Le modifiche alla legge non fanno perseguire i corrotti.
Narra la leggenda che un giorno un ciabattino indicò al greco Apelle, pittore ritenuto dagli antichi superiore agli artisti precedenti ed ai successivi, l’errore nel sandalo di una figura. L’artista subito emendò la svista e l’artigiano, tutto contento che il suo suggerimento fosse stato accolto, si azzardò a sdottorare sull’anatomia del ginocchio. Fu allora che Apelle, furioso con l’impertinente, gli disse: «Non salga il calzolaio al di sopra del sandalo! ». L’apologo è poi passato in proverbio, a sottolineare l’opportunità di astenersi dal fornire pareri non richiesti, ed in materie delle quali si è digiuni. E come dissentire? Si tratta, ognun lo vede, di sin troppo ovvio precetto.
Il dubbio sorge quando, invece, come sta avvenendo in questi giorni in materia di giustizia, ci si lamenta delle critiche e delle perplessità manifestate da chi, pratico dell’argomento, evidenzia le inadeguatezze o la sostanziale vacuità di taluni interventi, spacciati come risolutori.
Prendiamo ad esempio il tema del contrasto alla corruzione e della ripulitura della Cosa pubblica dalla mala pianta del ladrocinio e della frode. In astratto, tutti d’accordo. Occorre sradicare un sistema criminale nel quale tanti sguazzano, mentre l’Italia rischia di affogare.

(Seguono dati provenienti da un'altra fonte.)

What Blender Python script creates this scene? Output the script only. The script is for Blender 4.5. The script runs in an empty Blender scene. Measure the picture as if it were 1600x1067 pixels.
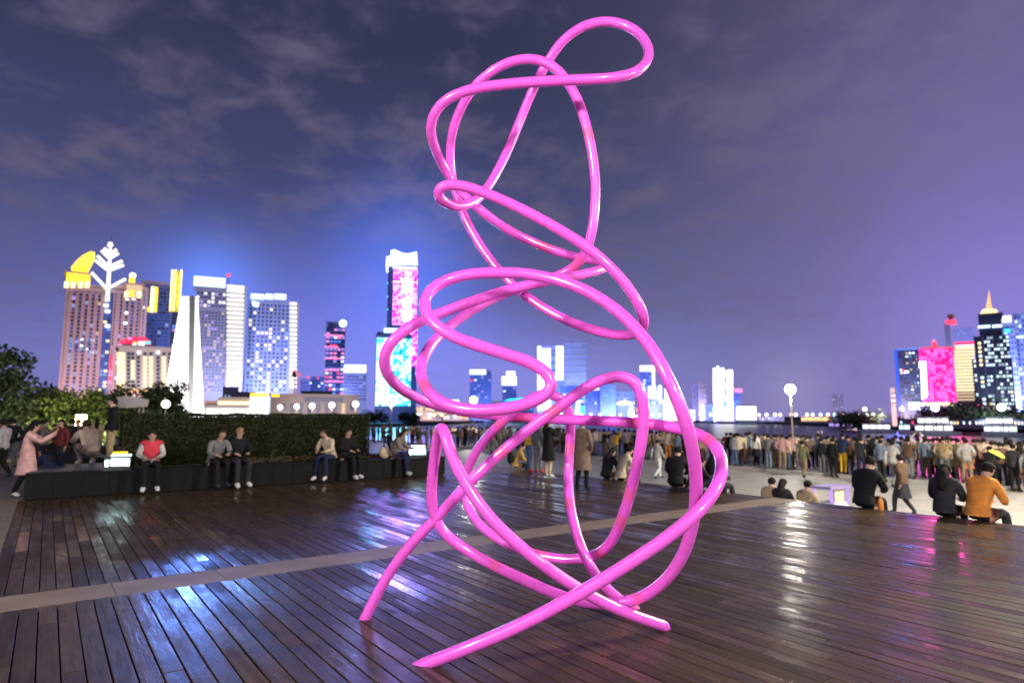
import bpy, bmesh, math, random
from mathutils import Vector, Matrix
random.seed(7)
sc = bpy.context.scene
COL = sc.collection
R_ = math.radians

# ------------------------------------------------------------------ camera
CAM_H, F_PX, HORIZON = 1.8, 1000.0, 650.0
PITCH = math.atan((HORIZON - 533.5) / F_PX)
cam_d = bpy.data.cameras.new('camera'); cam = bpy.data.objects.new('camera', cam_d); COL.objects.link(cam)
cam.location = (0, 0, CAM_H); cam.rotation_euler = (R_(90) + PITCH, 0, 0)
cam_d.sensor_width = 36.0; cam_d.lens = 36.0 * F_PX / 1600.0
cam_d.clip_start = 0.05; cam_d.clip_end = 9000
cam_d.dof.use_dof = True; cam_d.dof.focus_distance = 5.4; cam_d.dof.aperture_fstop = 1.25
sc.camera = cam
sc.render.engine = 'CYCLES'
sc.cycles.use_denoising = True
sc.cycles.max_bounces = 5; sc.cycles.diffuse_bounces = 2; sc.cycles.glossy_bounces = 3
sc.cycles.transmission_bounces = 4; sc.cycles.transparent_max_bounces = 4
sc.cycles.sample_clamp_indirect = 6.0
sc.cycles.caustics_reflective = False; sc.cycles.caustics_refractive = False
sc.view_settings.view_transform = 'Standard'; sc.view_settings.look = 'None'
sc.view_settings.exposure = 0.0; sc.view_settings.gamma = 1.0; sc.view_settings.use_curve_mapping = False

# ------------------------------------------------------------------ night sky (city glow on thin cloud)
world = bpy.data.worlds.new('World'); sc.world = world; world.use_nodes = True
nt = world.node_tree; nt.nodes.clear()
def N(t, **kw):
    n = nt.nodes.new(t)
    for k, v in kw.items(): setattr(n, k, v)
    return n
def L(a, b): nt.links.new(a, b)
def M_(op, a, b=None, c=None):
    n = N('ShaderNodeMath', operation=op)
    for i, v in enumerate((a, b, c)):
        if v is None: continue
        if isinstance(v, (int, float)): n.inputs[i].default_value = v
        else: L(v, n.inputs[i])
    return n.outputs[0]
def mixc(fac, a, b, mode='MIX'):
    n = N('ShaderNodeMix', data_type='RGBA', blend_type=mode)
    if isinstance(fac, (int, float)): n.inputs[0].default_value = fac
    else: L(fac, n.inputs[0])
    for i, v in ((6, a), (7, b)):
        if isinstance(v, tuple): n.inputs[i].default_value = (*v, 1)
        else: L(v, n.inputs[i])
    return n.outputs[2]
tc = N('ShaderNodeTexCoord'); sep = N('ShaderNodeSeparateXYZ'); L(tc.outputs['Generated'], sep.inputs[0])
dx, dy, dz = sep.outputs
elev = M_('ABSOLUTE', dz)
az = M_('ARCTAN2', dx, dy)
ramp = N('ShaderNodeValToRGB'); L(elev, ramp.inputs[0])
cr = ramp.color_ramp
stops = [(0.0, (.210, .205, .51)), (.08, (.168, .174, .44)), (.18, (.106, .114, .295)), (.32, (.060, .067, .170)), (.50, (.036, .040, .092)), (.8, (.026, .030, .075))]
while len(cr.elements) < len(stops): cr.elements.new(0.5)
for e, (p, c) in zip(cr.elements, stops): e.position = p; e.color = (*c, 1)
# the sky over the right shore is greyer and more violet
rt = N('ShaderNodeMapRange'); L(dx, rt.inputs[0]); rt.inputs[1].default_value = -.05; rt.inputs[2].default_value = .55; rt.interpolation_type = 'SMOOTHSTEP'
ramp2 = N('ShaderNodeValToRGB'); L(elev, ramp2.inputs[0]); cr2 = ramp2.color_ramp
stops2 = [(0.0, (.215, .185, .39)), (.10, (.180, .163, .345)), (.25, (.138, .128, .255)), (.45, (.108, .100, .195)), (.65, (.085, .077, .140)), (.9, (.05, .05, .10))]
while len(cr2.elements) < len(stops2): cr2.elements.new(0.5)
for e, (p, c) in zip(cr2.elements, stops2): e.position = p; e.color = (*c, 1)
sky = mixc(M_('MULTIPLY', rt.outputs[0], .85), ramp.outputs[0], ramp2.outputs[0])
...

Il guaio è che, in materia, siamo tutti Apelle ed a nessuno fa piacere che si getti lo sguardo al di là del muro del proprio giardino. Vale pertanto la pena di riassumere, sia pure per epitome, i termini della questione.
Malcostume, guasti e conclamate ruberie hanno spinto il governo ad annunciare profonde modifiche alla legge penale in materia di contrasto alla corruzione. Si parla così di inasprimento delle pene, di obbligo di restituzione dei capitali illecitamente ottenuti con le baratterie, di interdizione perpetua dagli uffici pubblici per i colpevoli. Sfortunatamente, questi interventi, per essere efficaci, muovono da presupposti che – allo stato dell’arte – configurano più che degli auspici, degli accidenti, delle rare evenienze: che le indagini comincino, che le prove si acquisiscano, che i processi si celebrino.

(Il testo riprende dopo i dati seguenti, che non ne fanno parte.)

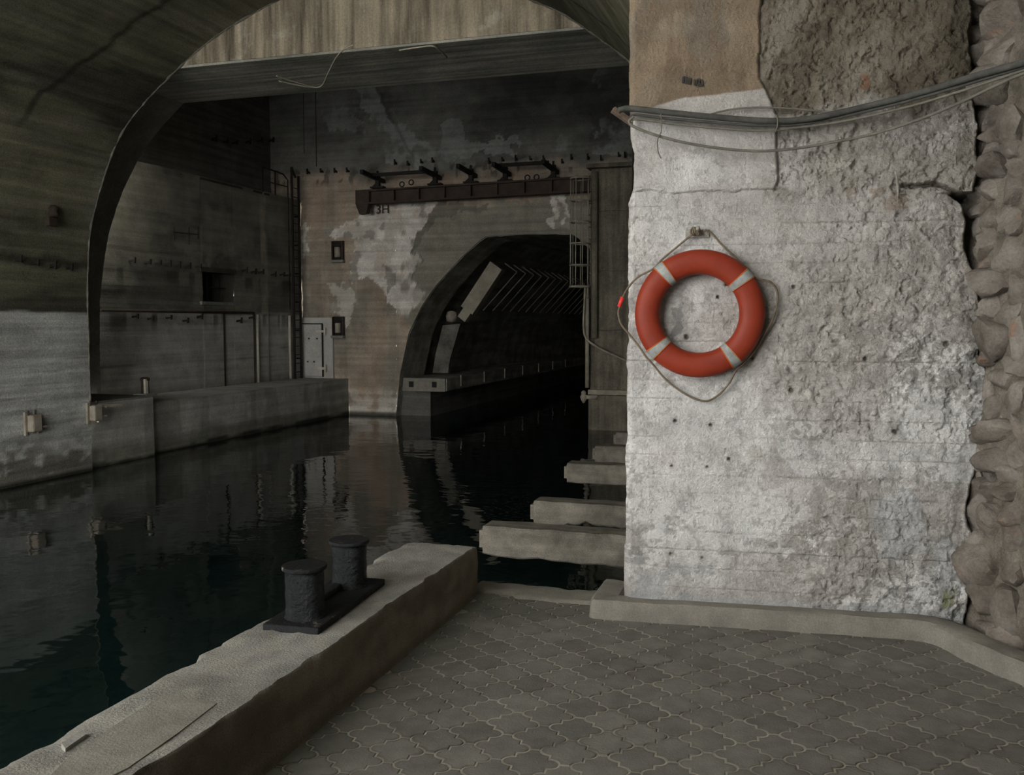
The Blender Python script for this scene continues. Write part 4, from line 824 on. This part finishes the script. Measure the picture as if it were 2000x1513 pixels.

Secondo i pratici della materia, occorre dunque (e prima di pensare a rendere le pene, già elevate, pazzamente esorbitanti) introdurre delle norme che rendano possibili e sperabilmente proficue le indagini: prevedere ad esempio una causa di non punibilità per il corruttore pentito che denunci il pubblico ufficiale corrotto (come avviene in materia di contrasto alla mafia ed al terrorismo); ovvero introdurre la figura dell’agente provocatore, che (come negli Usa ed in Italia per i reati di criminalità organizzata, traffico di armi e droga, pedopornografia) avvicini il corruttibile e gli proponga un patto scellerato, all’esito del quale, se il criminale accetta, il reato si consuma ed il malandrino rimane incastrato. Proposte semplici, come si vede, che avrebbero il vantaggio concreto di agire sulla propulsione dei processi, fungendo da moltiplicatore del contrasto, anziché l’effetto astratto di punire con maggiore incisività un corrotto il più delle volte inafferrabile.
Concludiamo dunque: le modifiche proposte a poco servirebbero, trattandosi di interventi disorganici e circoscritti, come tali inidonei ad incidere in un sistema corruttivo assai ampio e radicato nel costume del nostro disastrato Paese; e che per giunta si collocano a valle del fenomeno, il quale non ne verrebbe arginato. Non serve a nulla inasprire le sanzioni, se la legge non consente – di fatto – che i corrotti vengano perseguiti: è come preparare dei campanelli via via sempre più grossi e tintinnanti, con l’intento di apporli al collo di un gatto, al quale nessuno ha il coraggio di avvicinarsi.